I don’t think anyone else has mentioned The Day of the Drones by A.M. Lightner. It’s a “post apocalyptic” novel, set in Africa, and told in the first person by a teenage girl. So far as her people know(they are black) they are the only survivors of the collapse. The book turns on race, and what happens when they find out they aren’t actually alone in the world. Great book, I highly recommend it. Would make a good movie.

Now that the original topic seems settled (write what you know)…

A very good example is ‘Vixen’ by Hoa Pham - an excellent novel about a Vietnamese fox-fairy living in suburban Australia.

Something that occurred to me while reading the posts about ‘perspective’ - who is familiar with MacDonald Frazer’s ‘Flashman’ series? Not exactly fantasy, but each novel tells about an unfamiliar (to the Anglo reader) time & place in great detail. The key here, is that the narrative perspective is supplied by the title character - a vicious racist, sexist all-round bastard. The reader’s experience of say, the Forbidden City and its inhabitants is curiously hightened by having to read between the lines of the thoroughly predjudiced narrator.

I think what I’m trying to say is that if I’m going to read exposition I’d like it to have a little more bite than ‘what colour-code is this land, old crone?’

Piffle. Esther Friesner does it, as does Christopher Stasheff (the Wizard in Rhyme series in particular). Jan Linskold touches on it in the novels of the Athanor. Nancy Collins does it in the Sonja Blue books, as does Alan Dean Foster in “Into the Out Of”.

Oh, and the Urban Faerie authors…Charles de Lindt tends to be mostly European, but involves other mythos’ as well, as does Mercedes Lackey in the Tales of the SERRAted Edge (specifically Chrome Circle), and Tom Deitz as well.

If you can find it, the Book of Wirrun Trilogy by Patricia Wrightson is EXCELLENT. It is Australian mythology, and it is too cool. The titles are “The Ice is Coming”, “Dark Bright Water”, and “Journey Behind the Wind”.

So there.

I’m not a big fan of Charles Sheffield’s sci-fi work, but his short story series in the early Sword and Sorceress collections about Dossouye, the Dahomey warrior is also excellent. In fact, the Sword and Sorceress collections often feature cultural and ethnic minorities - probably because it’s easier to get away with an unfamiliar mythos in the context of a short story, as opposed to sustaining it over a whole book.

Oh, and Yue? Try the Barry Hughart and Jessica Amanda Salmonson (and the Sasha Miller - Ladylord was really good) books mentioned in this thread. Just for some headspace, y’know.

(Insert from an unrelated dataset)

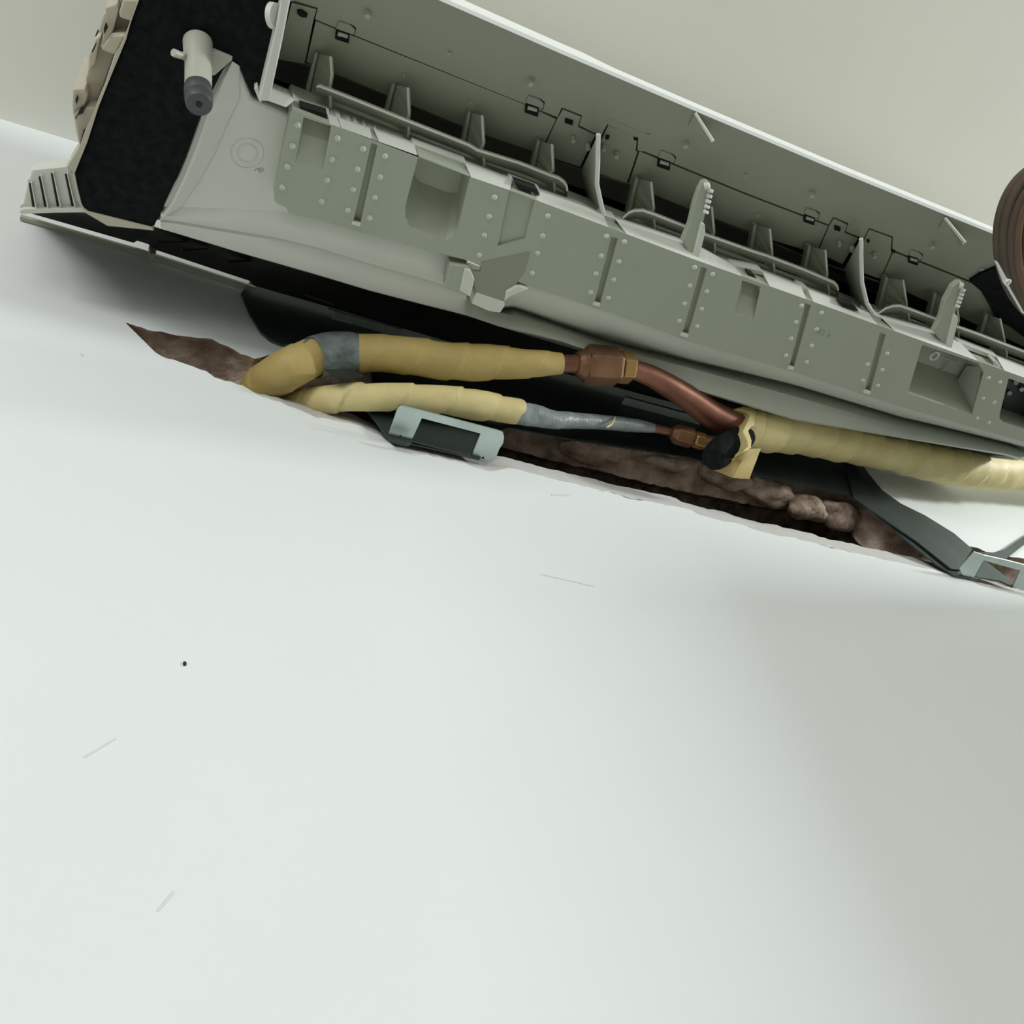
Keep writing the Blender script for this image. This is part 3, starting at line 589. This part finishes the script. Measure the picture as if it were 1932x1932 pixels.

Uhm, if you do write and publish the stories you speak of, I will buy them…The Boy Who Drew Cats has been a favorite story of mine since I was about four or five.

Erp. I just realized I have no idea where I read the stories of Susano, or eep…a legendary travelling Chinese judge whose name I can’t recall…I have to go paw through Dad’s books out at the cabin again…

There are some decent (IMHO) prose translations of the Ramayana and the Mahabharata out there, I can’t remember the editions I read (because I was twelve or so, gimme a break).

IIRC Fred Pohl’s Black Star Rising features an Anglo protagonist in a decidedly non-Anglo society (after the US has been conquered by China).

But the great granddaddy of all fantasy novels has a completely non-Anglo cast. 1001 Nights, anyone?

Err, how? Do the rules just work differently in different places? Or for different people? I can’t see how you can do this without one side or another’s mythology getting slighted. Going back to the ghosts fearing spit, how do you rationalize the way that works in Asia (or your Asia-analogue) but not in the Western-type place?*

I’m sure its possible to juggle mythology, but its easier to just ignore it and create an all-white world, so the majority of fantasy is going to take the cheap way out. Not a good thing, IMHO, but an answer to the question of the OP.

I will look around for the books mentioned here, but my local bookstore is limited. Vermont doesn’t like big chain stores, which is super, until you want a Barnes and Nobles. grumble

–John
*Actually I can see a solution to this quite easily, its the same thing used in modern vampire novels: if the magical creature thinks something will hurt it, it will. But that requires thought.